国民的大スターよりも安定した渋い演技力に支持集まる

 バイプレイヤー特需の単純な理由としては、“高齢化社会”が進行していることがあげられるだろう。団塊世代はすでに70代に差し掛かり、団塊ジュニアも40代半ば。テレビ視聴者層の中心が中高年の今、若いアイドル俳優たちが繰り広げる学園ドラマや、 “ワチャワチャ”した恋愛ドラマよりも、自分たちに近い世代のおじさんたちが渋い演技力を見せる作品のほうが、安心して観ていられるということかもしれない。

 また、視聴者の嗜好が多様化した今、老若男女誰からも愛されるような国民的大スターが生まれにくくなっており、等身大でもキラリと光るバイプレイヤーたちへの需要が集中していると言える。そして遠藤憲一、大杉漣、寺島進、松重豊などもろもろの“コワモテ”バイプレイヤーがみせる、Vシネマなどで演じてきた“悪役イメージ”を覆すようなコミカルな演技も人気の理由だ。例えば遠藤憲一はドラマ『民王』(テレビ朝日系)で、息子の菅田将暉と体が入れ替わるというコミカルな演技もこなしたり、バラエティ番組では恐妻家に怯える一面やとびきりの笑顔を見せたりする。そうした“ギャップ力”もバイプレイヤーの魅力のひとつであり、若い女性からも“カワイイ”と評されるゆえんなのだろう。

日本を代表する監督がこぞって起用する“遊び心”

 映画としても大ヒットした『踊る大捜査線 THE MOVIE』のスピンオフ作品、『交渉人 真下正義』や『容疑者 室井慎次』では、『踊る〜』の主人公・織田裕二を支えるバイプレイヤー、ユースケ・サンタマリアや柳葉敏郎が主役となり、その後の“流れ”に寄与していると思われる。

 バイプレイヤーを起用するという制作側による一種の“遊び心”は、井筒和幸、北野武、原田眞人といった日本を代表する映画監督の作品からも伺える。井筒監督は『TO THE FUTURE』で光石研を主役に抜擢し、北野監督も『HANA‐BI』などで当時無名に近かった大杉漣、寺島進を起用することで、いきなりふたりの知名度は上がった。最近の『アウトレイジ』シリーズでも、松重豊、小日向文世、塩見三省といった“悪人顔”をそのままヤクザ役にしており、原田監督にしても『クライマーズ・ハイ』など数作品で、遠藤憲一を重要な役どころに起用しているのだ。

新規顧客もリピーターに 名バイプレイヤーは名バイヤーでもある

 先見の明のある映画監督やプロデューサーに起用されることで、バイプレイヤーたちの“持ち味”が存分に披露されることとなり、多くの観客や視聴者に強い印象を与え、支持を得ることにつながる。
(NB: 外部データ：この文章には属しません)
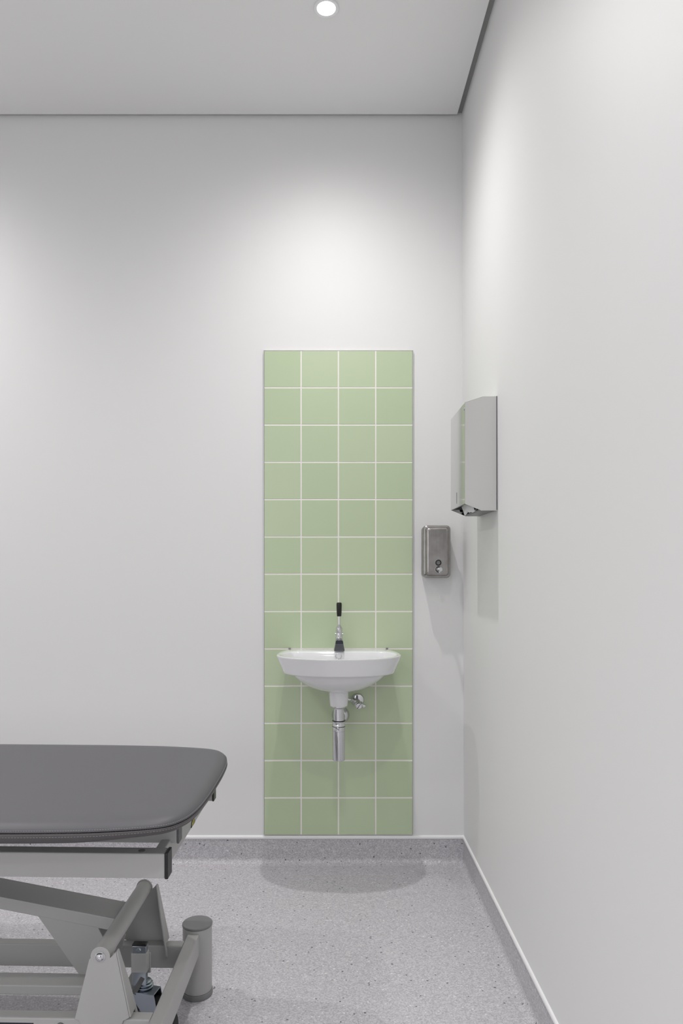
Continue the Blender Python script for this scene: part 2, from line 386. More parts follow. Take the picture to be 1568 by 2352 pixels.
bm = bmesh.new(); lathe(bm, [(0.0375, 0.05), (0.0370, 0.02), (0.0345, -0.012), (0.0335, -0.0145), (0.030, -0.0155), (0.0, -0.0155)], (0, TY, 0), n=48)
link_bm('drain_boss', bm, M['ceramic'], basin, smooth=True, autosmooth=40)
# overflow ring and drain plug
oy = -(0.1205 - WD); oz_ = 0.8625 - BZ
bm = bmesh.new(); lathe(bm, [(0.0095, -0.001), (0.0095, 0.0025), (0.0115, 0.0035), (0.0138, 0.002), (0.0140, -0.004)], (0, oy + .003, oz_), (0, -1, 0.33), n=40, caps=False)
ov = link_bm('overflow_ring', bm, M['chrome'], basin, smooth=True)
bm = bmesh.new(); lathe(bm, [(0.0096, 0.0), (0.0, 0.001)], (0, oy + .003, oz_), (0, -1, 0.33), n=32)
link_bm('overflow_mesh', bm, M['hub'], ov, smooth=True)
bm = bmesh.new(); lathe(bm, [(0.031, 0), (0.031, 0.002), (0.028, 0.004), (0.022, 0.004), (0.022, 0.007), (0.0, 0.009)], (0, TY, 0.764 - BZ), n=40)
link_bm('plug', bm, M['chrome'], basin, smooth=True, autosmooth=40)
for sx in (-1, 1):
    bm = bmesh.new(); box(bm, sx * .199 - .004, sx * .199 + .004, -0.012, 0.0, RIM - BZ - .001, RIM - BZ + .004)
    link_bm('wall_clip', bm, M['cap_mid'], basin, bevel=.001)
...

そうなれば、そうした作品のシリーズ化の欠かせない存在にもなるし、「こういう役もこなせるんだ」と他の作品においてもますます評価を高めることもできる。名バイプレイヤーは言わば“日本を代表する監督をリピーターとして抱える名バイヤー”といえるのかもしれない。

 バイプレイヤーたちが主役につきはじめた今、“バイプレイヤー”という言葉に込められた意味も変りつつあるのかもしれないし、彼らに続く後進俳優たちにとっても、よい発奮材料になるのではないだろうか。